Required work:
Work through the entries below and report how many lines include "follow". The number alone is the answer.

Listing:
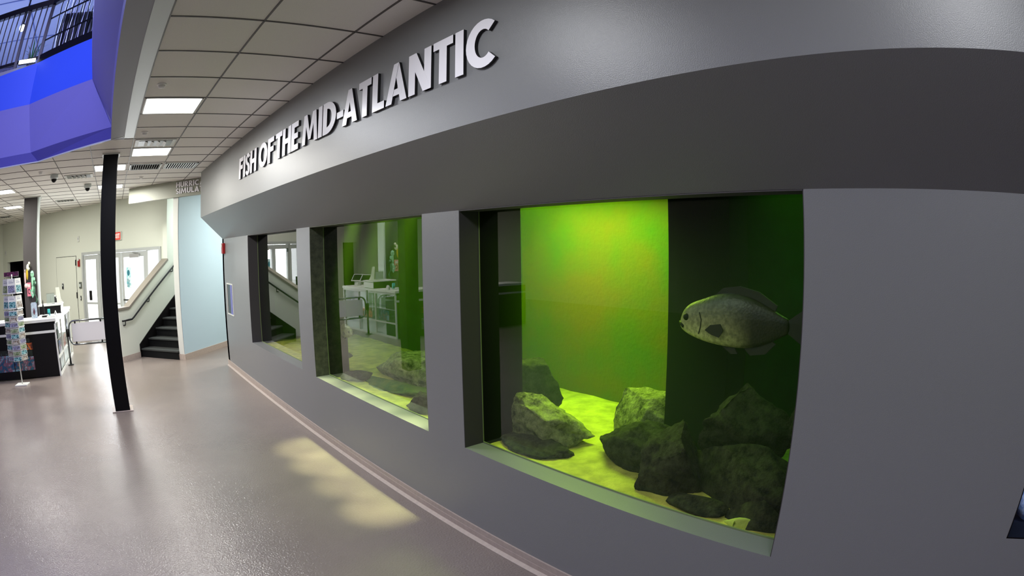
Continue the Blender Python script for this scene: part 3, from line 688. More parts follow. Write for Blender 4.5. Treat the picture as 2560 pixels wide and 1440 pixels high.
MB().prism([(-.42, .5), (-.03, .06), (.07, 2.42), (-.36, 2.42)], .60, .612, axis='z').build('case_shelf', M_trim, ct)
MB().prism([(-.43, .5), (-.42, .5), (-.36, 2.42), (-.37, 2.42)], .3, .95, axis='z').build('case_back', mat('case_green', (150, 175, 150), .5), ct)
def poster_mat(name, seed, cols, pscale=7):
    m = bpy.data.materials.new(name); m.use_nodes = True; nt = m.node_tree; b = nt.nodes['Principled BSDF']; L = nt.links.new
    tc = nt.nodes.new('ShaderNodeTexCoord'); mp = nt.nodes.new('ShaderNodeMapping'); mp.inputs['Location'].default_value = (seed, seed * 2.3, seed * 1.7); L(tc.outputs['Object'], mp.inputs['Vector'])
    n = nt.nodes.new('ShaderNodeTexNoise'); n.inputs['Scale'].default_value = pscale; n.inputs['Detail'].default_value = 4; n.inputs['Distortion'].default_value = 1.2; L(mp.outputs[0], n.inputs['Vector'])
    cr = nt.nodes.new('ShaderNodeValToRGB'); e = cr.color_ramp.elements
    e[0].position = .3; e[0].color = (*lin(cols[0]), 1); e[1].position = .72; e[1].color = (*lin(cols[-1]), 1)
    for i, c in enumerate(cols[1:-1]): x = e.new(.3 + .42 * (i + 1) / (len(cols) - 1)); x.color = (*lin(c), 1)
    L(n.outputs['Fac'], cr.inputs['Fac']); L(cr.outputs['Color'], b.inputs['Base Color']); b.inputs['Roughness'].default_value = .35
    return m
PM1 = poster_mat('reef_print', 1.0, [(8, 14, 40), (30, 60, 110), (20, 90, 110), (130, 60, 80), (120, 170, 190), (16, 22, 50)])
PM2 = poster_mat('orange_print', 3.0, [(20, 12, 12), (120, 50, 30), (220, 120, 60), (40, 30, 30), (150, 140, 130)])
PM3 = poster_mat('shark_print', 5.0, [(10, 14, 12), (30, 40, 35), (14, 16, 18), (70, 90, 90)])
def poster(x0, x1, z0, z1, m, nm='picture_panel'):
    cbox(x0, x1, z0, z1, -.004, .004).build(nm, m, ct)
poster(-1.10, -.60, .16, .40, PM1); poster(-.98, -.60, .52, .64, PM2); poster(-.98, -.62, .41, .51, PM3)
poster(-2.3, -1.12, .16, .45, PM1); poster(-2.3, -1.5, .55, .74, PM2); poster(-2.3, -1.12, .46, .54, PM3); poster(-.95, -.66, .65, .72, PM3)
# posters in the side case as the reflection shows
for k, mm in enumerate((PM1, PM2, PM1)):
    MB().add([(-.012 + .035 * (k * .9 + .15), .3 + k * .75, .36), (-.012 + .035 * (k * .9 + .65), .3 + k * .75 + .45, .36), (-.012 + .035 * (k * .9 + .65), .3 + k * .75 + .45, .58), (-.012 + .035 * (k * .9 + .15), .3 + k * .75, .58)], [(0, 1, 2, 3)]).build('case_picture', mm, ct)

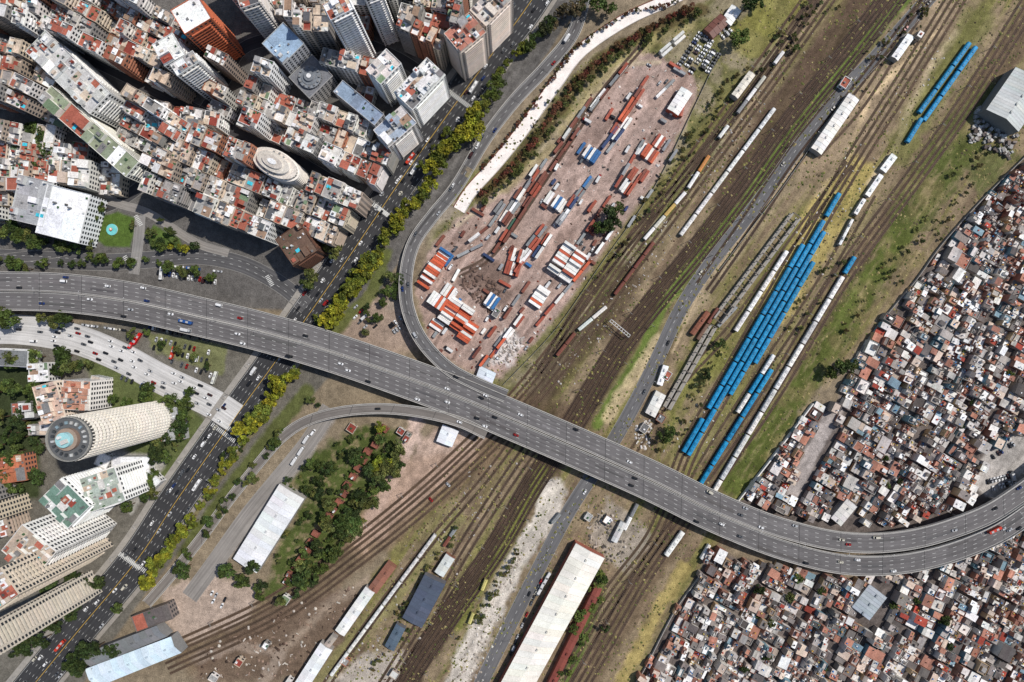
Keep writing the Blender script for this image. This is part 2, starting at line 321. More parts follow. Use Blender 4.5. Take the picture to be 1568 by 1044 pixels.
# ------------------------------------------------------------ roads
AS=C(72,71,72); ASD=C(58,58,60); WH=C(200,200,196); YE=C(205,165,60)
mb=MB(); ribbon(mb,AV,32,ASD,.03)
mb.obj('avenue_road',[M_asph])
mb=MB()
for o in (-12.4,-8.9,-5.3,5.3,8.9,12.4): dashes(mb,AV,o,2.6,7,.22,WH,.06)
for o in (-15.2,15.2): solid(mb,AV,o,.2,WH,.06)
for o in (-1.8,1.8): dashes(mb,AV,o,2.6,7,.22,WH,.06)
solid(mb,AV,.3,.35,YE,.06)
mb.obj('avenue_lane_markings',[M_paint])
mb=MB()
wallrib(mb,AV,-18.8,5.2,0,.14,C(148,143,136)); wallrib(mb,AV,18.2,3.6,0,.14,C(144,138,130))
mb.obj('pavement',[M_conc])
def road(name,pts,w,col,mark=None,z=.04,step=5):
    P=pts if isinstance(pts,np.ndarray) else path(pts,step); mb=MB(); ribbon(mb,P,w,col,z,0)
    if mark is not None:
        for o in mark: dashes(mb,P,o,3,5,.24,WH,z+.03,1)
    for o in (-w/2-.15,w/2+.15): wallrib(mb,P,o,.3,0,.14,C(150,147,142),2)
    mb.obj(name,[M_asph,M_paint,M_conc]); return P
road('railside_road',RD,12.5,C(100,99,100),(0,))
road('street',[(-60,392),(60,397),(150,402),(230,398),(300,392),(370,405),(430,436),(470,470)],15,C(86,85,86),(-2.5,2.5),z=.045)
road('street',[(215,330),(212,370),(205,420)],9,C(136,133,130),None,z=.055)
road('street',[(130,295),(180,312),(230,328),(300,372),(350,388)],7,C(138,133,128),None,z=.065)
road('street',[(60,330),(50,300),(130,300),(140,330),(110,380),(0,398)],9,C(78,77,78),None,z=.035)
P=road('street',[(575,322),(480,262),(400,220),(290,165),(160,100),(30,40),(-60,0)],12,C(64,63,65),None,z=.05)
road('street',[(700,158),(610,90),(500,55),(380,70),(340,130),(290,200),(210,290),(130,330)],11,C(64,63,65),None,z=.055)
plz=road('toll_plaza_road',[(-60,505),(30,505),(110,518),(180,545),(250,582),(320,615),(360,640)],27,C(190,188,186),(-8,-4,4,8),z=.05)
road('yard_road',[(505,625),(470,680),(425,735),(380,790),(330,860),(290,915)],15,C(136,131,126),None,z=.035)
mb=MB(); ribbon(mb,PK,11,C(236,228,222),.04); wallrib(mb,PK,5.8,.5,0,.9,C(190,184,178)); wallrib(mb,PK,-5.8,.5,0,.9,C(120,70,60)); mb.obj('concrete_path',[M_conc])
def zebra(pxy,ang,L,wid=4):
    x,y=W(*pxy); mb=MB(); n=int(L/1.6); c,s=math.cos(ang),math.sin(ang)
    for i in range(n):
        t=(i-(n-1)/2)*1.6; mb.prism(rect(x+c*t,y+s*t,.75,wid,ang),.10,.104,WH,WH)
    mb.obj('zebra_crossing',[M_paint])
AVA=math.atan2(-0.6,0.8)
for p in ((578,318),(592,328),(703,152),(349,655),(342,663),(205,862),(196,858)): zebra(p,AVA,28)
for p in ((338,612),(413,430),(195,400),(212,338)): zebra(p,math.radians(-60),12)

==

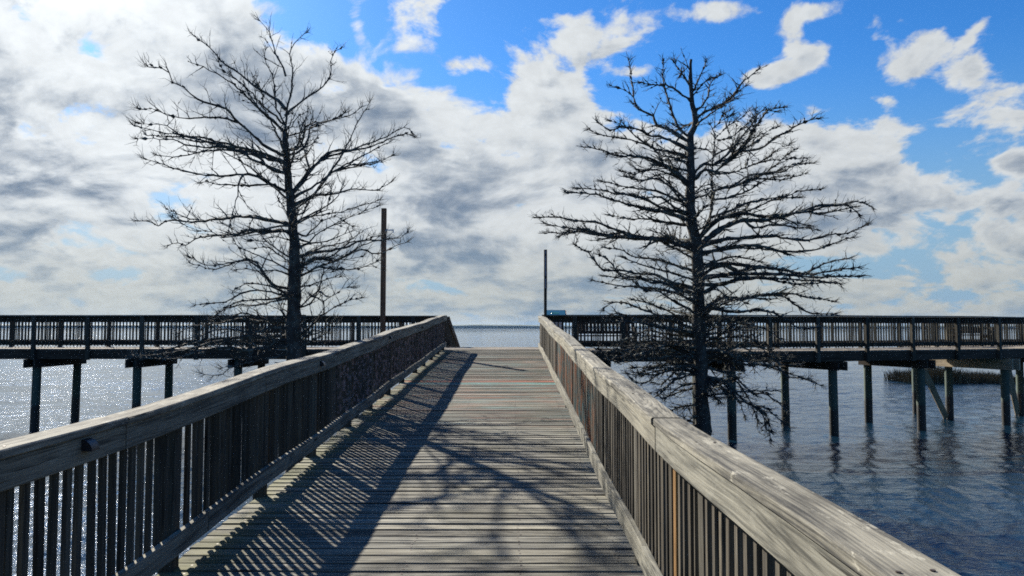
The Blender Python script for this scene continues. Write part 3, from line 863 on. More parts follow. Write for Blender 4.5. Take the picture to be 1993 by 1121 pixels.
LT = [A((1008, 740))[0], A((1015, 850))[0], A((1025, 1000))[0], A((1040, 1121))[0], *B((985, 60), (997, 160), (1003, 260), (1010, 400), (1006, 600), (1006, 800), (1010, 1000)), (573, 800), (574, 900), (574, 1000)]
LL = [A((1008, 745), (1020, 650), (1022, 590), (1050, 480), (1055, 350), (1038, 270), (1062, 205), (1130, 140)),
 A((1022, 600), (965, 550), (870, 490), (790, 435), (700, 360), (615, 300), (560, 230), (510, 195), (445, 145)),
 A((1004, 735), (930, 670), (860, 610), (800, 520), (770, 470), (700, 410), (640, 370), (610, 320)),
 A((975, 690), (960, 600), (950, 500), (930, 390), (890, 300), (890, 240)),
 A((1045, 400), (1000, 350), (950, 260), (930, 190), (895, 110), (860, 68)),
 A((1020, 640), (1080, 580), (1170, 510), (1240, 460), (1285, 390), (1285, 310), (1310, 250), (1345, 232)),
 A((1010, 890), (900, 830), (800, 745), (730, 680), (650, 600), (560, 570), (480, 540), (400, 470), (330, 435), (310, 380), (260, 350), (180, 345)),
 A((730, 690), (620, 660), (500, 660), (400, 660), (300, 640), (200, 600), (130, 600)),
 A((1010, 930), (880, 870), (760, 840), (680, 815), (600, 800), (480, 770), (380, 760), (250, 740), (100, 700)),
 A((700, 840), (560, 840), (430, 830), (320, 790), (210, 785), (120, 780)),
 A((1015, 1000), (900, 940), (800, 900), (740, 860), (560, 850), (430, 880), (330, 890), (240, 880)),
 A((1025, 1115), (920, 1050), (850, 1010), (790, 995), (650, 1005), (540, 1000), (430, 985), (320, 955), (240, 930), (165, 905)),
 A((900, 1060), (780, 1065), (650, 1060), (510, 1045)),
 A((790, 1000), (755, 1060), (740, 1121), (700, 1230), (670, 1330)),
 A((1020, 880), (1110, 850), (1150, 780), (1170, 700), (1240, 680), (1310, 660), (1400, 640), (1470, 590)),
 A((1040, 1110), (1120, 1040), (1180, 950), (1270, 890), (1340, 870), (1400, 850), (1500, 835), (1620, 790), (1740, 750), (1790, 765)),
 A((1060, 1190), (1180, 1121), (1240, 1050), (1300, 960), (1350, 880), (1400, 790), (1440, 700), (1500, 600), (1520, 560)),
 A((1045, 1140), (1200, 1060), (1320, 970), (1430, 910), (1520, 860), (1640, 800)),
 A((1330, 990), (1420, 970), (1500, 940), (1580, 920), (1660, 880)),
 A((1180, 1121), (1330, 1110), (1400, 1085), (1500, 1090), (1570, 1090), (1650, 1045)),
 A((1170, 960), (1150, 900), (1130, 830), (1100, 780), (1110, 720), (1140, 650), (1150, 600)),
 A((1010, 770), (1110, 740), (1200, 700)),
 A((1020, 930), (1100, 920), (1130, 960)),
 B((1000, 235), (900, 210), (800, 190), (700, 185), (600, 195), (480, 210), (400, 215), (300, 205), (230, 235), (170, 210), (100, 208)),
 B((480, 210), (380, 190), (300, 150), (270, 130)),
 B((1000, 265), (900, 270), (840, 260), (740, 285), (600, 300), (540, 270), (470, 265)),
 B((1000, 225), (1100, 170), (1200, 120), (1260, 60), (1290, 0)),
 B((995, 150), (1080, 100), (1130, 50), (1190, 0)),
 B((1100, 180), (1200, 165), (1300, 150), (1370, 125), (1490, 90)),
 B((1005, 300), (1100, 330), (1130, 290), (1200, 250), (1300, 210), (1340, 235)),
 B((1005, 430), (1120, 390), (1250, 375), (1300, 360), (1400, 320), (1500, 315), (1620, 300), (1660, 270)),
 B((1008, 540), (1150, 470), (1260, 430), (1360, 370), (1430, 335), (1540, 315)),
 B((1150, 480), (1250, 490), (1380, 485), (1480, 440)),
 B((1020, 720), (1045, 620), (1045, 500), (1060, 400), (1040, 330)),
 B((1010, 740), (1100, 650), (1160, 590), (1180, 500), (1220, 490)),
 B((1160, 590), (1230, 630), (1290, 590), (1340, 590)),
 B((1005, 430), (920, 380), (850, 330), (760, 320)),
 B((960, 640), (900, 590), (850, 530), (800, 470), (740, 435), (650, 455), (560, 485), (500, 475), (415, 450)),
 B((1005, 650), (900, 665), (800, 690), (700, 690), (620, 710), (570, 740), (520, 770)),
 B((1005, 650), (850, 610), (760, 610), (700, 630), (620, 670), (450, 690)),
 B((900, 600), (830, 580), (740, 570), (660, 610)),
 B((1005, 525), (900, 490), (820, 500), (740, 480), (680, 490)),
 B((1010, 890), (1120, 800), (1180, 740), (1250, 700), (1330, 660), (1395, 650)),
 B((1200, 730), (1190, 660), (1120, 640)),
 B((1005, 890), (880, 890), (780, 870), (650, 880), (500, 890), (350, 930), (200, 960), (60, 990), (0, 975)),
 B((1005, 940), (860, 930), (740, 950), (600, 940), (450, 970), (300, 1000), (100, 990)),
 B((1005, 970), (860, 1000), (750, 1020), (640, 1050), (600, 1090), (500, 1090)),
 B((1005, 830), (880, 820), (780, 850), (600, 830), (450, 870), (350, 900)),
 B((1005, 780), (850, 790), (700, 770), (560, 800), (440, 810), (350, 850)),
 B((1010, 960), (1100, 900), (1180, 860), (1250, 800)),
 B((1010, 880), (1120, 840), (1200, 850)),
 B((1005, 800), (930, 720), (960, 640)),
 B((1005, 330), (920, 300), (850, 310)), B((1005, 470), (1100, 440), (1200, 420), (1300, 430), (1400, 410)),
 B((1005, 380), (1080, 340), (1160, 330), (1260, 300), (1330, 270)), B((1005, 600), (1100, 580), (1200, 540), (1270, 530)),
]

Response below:
3